« El Shad », le premier magazine pour les LGBT algériens diffusé gratuitement sur le net

>> Fait inédit dans un pays où l’homosexualité est criminalisée, El Shad, magazine qui s’adresse à la communauté LGBT, est diffusé depuis le 20 novembre gratuitement sur le Net. Algérie-Focus a interviewé un de ses fondateurs.

Pouvez-vous nous expliquer ce qui vous a amené à créer cette revue trimestrielle ?

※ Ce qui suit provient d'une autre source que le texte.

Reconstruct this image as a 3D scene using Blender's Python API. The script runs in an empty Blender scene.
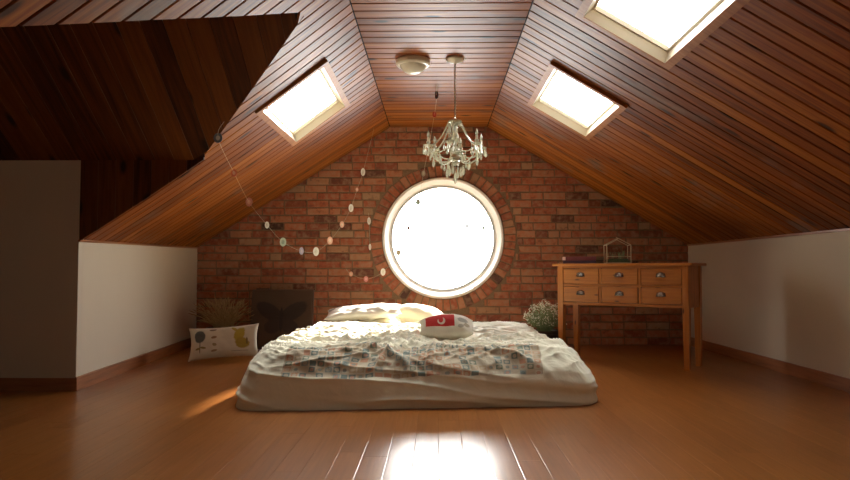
import bpy, bmesh, math, random
from mathutils import Vector, Matrix, noise
random.seed(7)
S = bpy.context.scene
COL = S.collection
pi = math.pi

# ------------------------------------------------------------------ camera, world, sun, exposure
F_PX = 690.0
CAM_H = 0.77
yaw = math.atan(10 / F_PX)
pitch = math.atan(30 / F_PX)
cd = bpy.data.cameras.new('camera')
cd.sensor_fit = 'HORIZONTAL'
cd.sensor_width = 36.0
cd.lens = 36.0 * F_PX / 850.0
cd.clip_start = 0.02
cam = bpy.data.objects.new('camera', cd)
COL.objects.link(cam)
cam.location = (0, 0, CAM_H)
cam.rotation_euler = (pi / 2 + pitch, 0, yaw)
S.camera = cam

SKY_STRENGTH = 3.9
GLOW = 17.0
w = bpy.data.worlds.new('overcast_sky')
S.world = w
w.use_nodes = True
bg = w.node_tree.nodes['Background']
bg.inputs['Color'].default_value = (1.0, 0.985, 0.95, 1)
# hazy sky, brighter round the sun that stands behind the round window
_nt = w.node_tree
_tc = _nt.nodes.new('ShaderNodeTexCoord')
_dot = _nt.nodes.new('ShaderNodeVectorMath')
_dot.operation = 'DOT_PRODUCT'
_nt.links.new(_tc.outputs['Generated'], _dot.inputs[0])
_dot.inputs[1].default_value = Vector((0.12, 1.0, 0.50)).normalized()
_mr = _nt.nodes.new('ShaderNodeMapRange')
_mr.interpolation_type = 'SMOOTHERSTEP'
_mr.inputs['From Min'].default_value = 0.35
_mr.inputs['From Max'].default_value = 1.0
_mr.inputs['To Min'].default_value = SKY_STRENGTH
_mr.inputs['To Max'].default_value = SKY_STRENGTH * GLOW
_nt.links.new(_dot.outputs['Value'], _mr.inputs['Value'])
_nt.links.new(_mr.outputs[0], bg.inputs['Strength'])

sd = bpy.data.lights.new('sun', 'SUN')
sd.energy = 70.0
sd.angle = math.radians(3.0)
sd.color = (1.0, 0.9, 0.74)
sun = bpy.data.objects.new('sun', sd)
COL.objects.link(sun)
SUN_DIR = Vector((-0.31, -1.0, -0.46))      # the way the sunlight travels, in through the round window
sun.rotation_euler = SUN_DIR.to_track_quat('-Z', 'Y').to_euler()

vs = S.view_settings
vs.view_transform = 'Standard'
vs.look = 'None'
vs.gamma = 1.0
vs.use_curve_mapping = False
vs.exposure = -0.70
S.cycles.max_bounces = 10
S.cycles.diffuse_bounces = 6
S.cycles.sample_clamp_indirect = 12.0


def portal(loc, direction, sx, sy):
    d = bpy.data.lights.new('daylight_portal', 'AREA')
    d.shape = 'RECTANGLE'
    d.size = sx
    d.size_y = sy
    d.cycles.is_portal = True
    o = bpy.data.objects.new('daylight_portal', d)
    o.location = loc
    o.rotation_euler = Vector(direction).to_track_quat('-Z', 'Y').to_euler()
    COL.objects.link(o)
    return o


# ------------------------------------------------------------------ camera geometry used only to find world positions
_fw = Vector((-math.sin(yaw) * math.cos(pitch), math.cos(yaw) * math.cos(pitch), math.sin(pitch)))
_rt = Vector((math.cos(yaw), math.sin(yaw), 0))
_up = _rt.cross(_fw)


def at(u, v, Y):
    """world point at depth Y for a point of the photograph"""
    d = _rt * ((u - 425) / F_PX) + _up * ((240 - v) / F_PX) + _fw
    return Vector((0, 0, CAM_H)) + d * (Y / d.y)


# ------------------------------------------------------------------ materials
def newmat(name):
    m = bpy.data.materials.new(name)
    m.use_nodes = True
    nt = m.node_tree
    b = nt.nodes['Principled BSDF']
    return m, nt, b


def N(nt, typ, **kw):
    n = nt.nodes.new(typ)
    for k, v in kw.items():
        setattr(n, k, v)
    return n


def L(nt, a, b):
    nt.links.new(a, b)


def ramp(nt, fac, stops, interp='LINEAR'):
    r = N(nt, 'ShaderNodeValToRGB')
    cr = r.color_ramp
    cr.interpolation = interp
    while len(cr.elements) < len(stops):
        cr.elements.new(0.5)
    for e, (p, c) in zip(cr.elements, stops):
        e.position = p
        e.color = (*c, 1)
    if fac is not None:
        L(nt, fac, r.inputs[0])
    return r.outputs[0]


def math_(nt, op, a, b=None, c=None, clamp=False):
    n = N(nt, 'ShaderNodeMath', operation=op)
    n.use_clamp = clamp
    for i, x in enumerate((a, b, c)):
        if x is None:
            continue
        if isinstance(x, (int, float)):
            n.inputs[i].default_value = x
        else:
            L(nt, x, n.inputs[i])
    return n.outputs[0]


def mix(nt, fac, a, b, mode='MIX'):
    n = N(nt, 'ShaderNodeMix', data_type='RGBA', blend_type=mode)
    n.clamp_factor = True
    for sock, x in ((n.inputs[0], fac), (n.inputs[6], a), (n.inputs[7], b)):
        if isinstance(x, (int, float)):
            sock.default_value = x
        elif isinstance(x, tuple):
            sock.default_value = (*x, 1)
        else:
            L(nt, x, sock)
    return n.outputs[2]


def plain(name, col, rough=0.6, metal=0.0, noise_amt=0.12, noise_scale=30, bump=0.0, coat=0.0):
    m, nt, b = newmat(name)
    tc = N(nt, 'ShaderNodeTexCoord')
    nz = N(nt, 'ShaderNodeTexNoise')
    nz.inputs['Scale'].default_value = noise_scale
    nz.inputs['Detail'].default_value = 4
    L(nt, tc.outputs['Object'], nz.inputs['Vector'])
    c = mix(nt, nz.outputs[0], tuple(x * (1 - noise_amt) for x in col), tuple(min(1, x * (1 + noise_amt)) for x in col))
    L(nt, c, b.inputs['Base Color'])
    b.inputs['Roughness'].default_value = rough
    b.inputs['Metallic'].default_value = metal
    b.inputs['Coat Weight'].default_value = coat
    if bump:
        bp = N(nt, 'ShaderNodeBump')
        bp.inputs['Strength'].default_value = bump
        bp.inputs['Distance'].default_value = 0.004
        L(nt, nz.outputs[0], bp.inputs['Height'])
        L(nt, bp.outputs[0], b.inputs['Normal'])
    return m


def boards(name, dark, mid, light, rough=0.4, knots=True, grain=1.0, knot_scale=(2.2, 9.0), island=0.5, stain=0.0, coat=0.0, spec=0.5, bump=0.25, gscale=26.0, detail=6):
    """varnished boards; UV is metres along and across the board, every board is its own mesh island"""
    m, nt, b = newmat(name)
    uv = N(nt, 'ShaderNodeUVMap')
    geo = N(nt, 'ShaderNodeNewGeometry')
    rnd = geo.outputs['Random Per Island']
    off = N(nt, 'ShaderNodeCombineXYZ')
    L(nt, math_(nt, 'MULTIPLY', rnd, 37.0), off.inputs[0])
    L(nt, math_(nt, 'MULTIPLY', rnd, 11.0), off.inputs[1])
    L(nt, math_(nt, 'MULTIPLY', rnd, 23.0), off.inputs[2])
    add = N(nt, 'ShaderNodeVectorMath', operation='ADD')
    L(nt, uv.outputs[0], add.inputs[0])
    L(nt, off.outputs[0], add.inputs[1])
    mp = N(nt, 'ShaderNodeMapping')
    mp.inputs['Scale'].default_value = (1.6, gscale, 1.0)
    L(nt, add.outputs[0], mp.inputs[0])
    nz = N(nt, 'ShaderNodeTexNoise')
    nz.inputs['Scale'].default_value = 1.6 * grain
    nz.inputs['Detail'].default_value = detail
    nz.inputs['Distortion'].default_value = 0.6 if detail > 2 else 0.0
    L(nt, mp.outputs[0], nz.inputs['Vector'])
    g = math_(nt, 'MULTIPLY_ADD', math_(nt, 'SUBTRACT', nz.outputs[0], 0.5), 1.1, 0.5)
    r2 = math_(nt, 'MULTIPLY', math_(nt, 'SUBTRACT', rnd, 0.5), island)
    val = math_(nt, 'ADD', g, r2, clamp=True)
    c = ramp(nt, val, [(0.15, dark), (0.5, mid), (0.9, light)])
    if knots:
        mk = N(nt, 'ShaderNodeMapping')
        mk.inputs['Scale'].default_value = (knot_scale[0], knot_scale[1], 1.0)
        L(nt, add.outputs[0], mk.inputs[0])
        vo = N(nt, 'ShaderNodeTexVoronoi', voronoi_dimensions='2D')
        vo.inputs['Scale'].default_value = 1.0
        L(nt, mk.outputs[0], vo.inputs['Vector'])
        k = ramp(nt, vo.outputs['Distance'], [(0.07, (1, 1, 1)), (0.17, (0, 0, 0))])
        sep = N(nt, 'ShaderNodeSeparateColor')
        L(nt, vo.outputs['Color'], sep.inputs[0])
        gate = math_(nt, 'LESS_THAN', sep.outputs[0], 0.26)
        kk = math_(nt, 'MULTIPLY', math_(nt, 'MULTIPLY', k, gate), 0.88)
        c = mix(nt, kk, c, tuple(x * 0.22 for x in dark))
    if stain:
        ns = N(nt, 'ShaderNodeTexNoise')
        ns.inputs['Scale'].default_value = 2.6
        ns.inputs['Detail'].default_value = 3
        tc = N(nt, 'ShaderNodeTexCoord')
        L(nt, tc.outputs['Object'], ns.inputs['Vector'])
        f = ramp(nt, ns.outputs[0], [(0.6, (0, 0, 0)), (0.72, (1, 1, 1))])
        c = mix(nt, math_(nt, 'MULTIPLY', f, stain), c, (0.16, 0.15, 0.14))
    L(nt, c, b.inputs['Base Color'])
    b.inputs['Roughness'].default_value = rough
    b.inputs['Specular IOR Level'].default_value = spec
    b.inputs['Coat Weight'].default_value = coat
    b.inputs['Coat Roughness'].default_value = 0.12
    bp = N(nt, 'ShaderNodeBump')
    bp.inputs['Strength'].default_value = bump
    bp.inputs['Distance'].default_value = 0.002
    L(nt, nz.outputs[0], bp.inputs['Height'])
    L(nt, bp.outputs[0], b.inputs['Normal'])
    return m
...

O. HARIM En réalité, nous sommes trois à l’origine de ce magazine : Sapho, S. P. et moi. On a tous commencé à militer pour les droits LGBT en créant l’association Alouen en 2011. C’est ensuite que l’idée du magazine nous est venue, car nous sommes le seul pays maghrébin à ne pas en avoir. Il existe un magazine lesbien algérien, Lexo Fanzine, qui a été créé il y a longtemps par un membre d’Alouen, mais pas de magazine s’adressant à toute la communauté LGBT.

Vous adressez-vous seulement à la communauté LGBT ou bien cherchez-vous à toucher un public plus large ?

Bien sûr, nous nous adressons en premier lieu à la communauté LGBT pour dire à ceux qui la composent que leur différence n’est pas une tare, que l’on est tous différents et qu’il faut s’accepter comme on est. Mais je tiens à préciser que nous ne sommes pas les porte-parole d’Alouen. Nous donnons la parole et nous nous adressons aussi à des gens qui n’appartiennent pas à la communauté LGBT, comme avec notre « ABCD de la transsexualité » dans le premier numéro de la revue. La transsexualité est une problématique sociétale qu’il faut amener à la connaissance du public algérien. Ce n’est qu’en faisant connaître ces problématiques que l’on peut faire accepter la différence.

Pourquoi ce nom, « El Shad » ?

Le mot « shad » était au départ utilisé par les hétérosexuels pour désigner les homosexuels, car il signifie « anormal ». Nous avons choisi ce nom car nous revendiquons cette anormalité, au même titre que tout le monde est anormal. Il est aussi anormal d’être blond, roux, blanc ou noir qu’homosexuel. Ce nom a beaucoup suscité le débat car « shad » est une insulte reprise par la presse arabophone. Mais nous voulions justement nous réapproprier ce terme dans le but de montrer aux lecteurs que « l’anormalité » est normale et que la différence est une richesse.

Pensez-vous que votre magazine puisse trouver son public en Algérie ?

Si l’on n’y croyait pas, on ne l’aurait pas fait ! Ce sont des petits ruisseaux comme ce projet qui font les grandes rivières. El Shad veut parler aux lesbiennes, gays, bisexuels et transgenres pour leur dire que des gens comme eux peuvent réussir. Des jeunes se suicident à cause de la pression sociétale, nous voulons que ces drames s’arrêtent. Nous sommes bien conscients que ce magazine ne va pas changer les lois et la société du jour au lendemain, mais c’est avec de petites initiatives comme celle-là que le regard des gens peut changer progressivement.

Le premier numéro d’El Shad est sorti symboliquement le 20 novembre, Journée internationale du souvenir trans, et aborde le thème de la transsexualité. De quoi parleront les prochains numéros ?

El Shad est un magazine trimestriel, le deuxième numéro sortira en février. On y parlera d’amour, pour montrer que, contrairement aux clichés, l’homosexualité n’est pas qu’une histoire de sexe, mais, comme pour tous les couples, de sentiments, de tendresse, etc. Le prochain numéro sera bilingue français/arabe pour toucher un public plus large.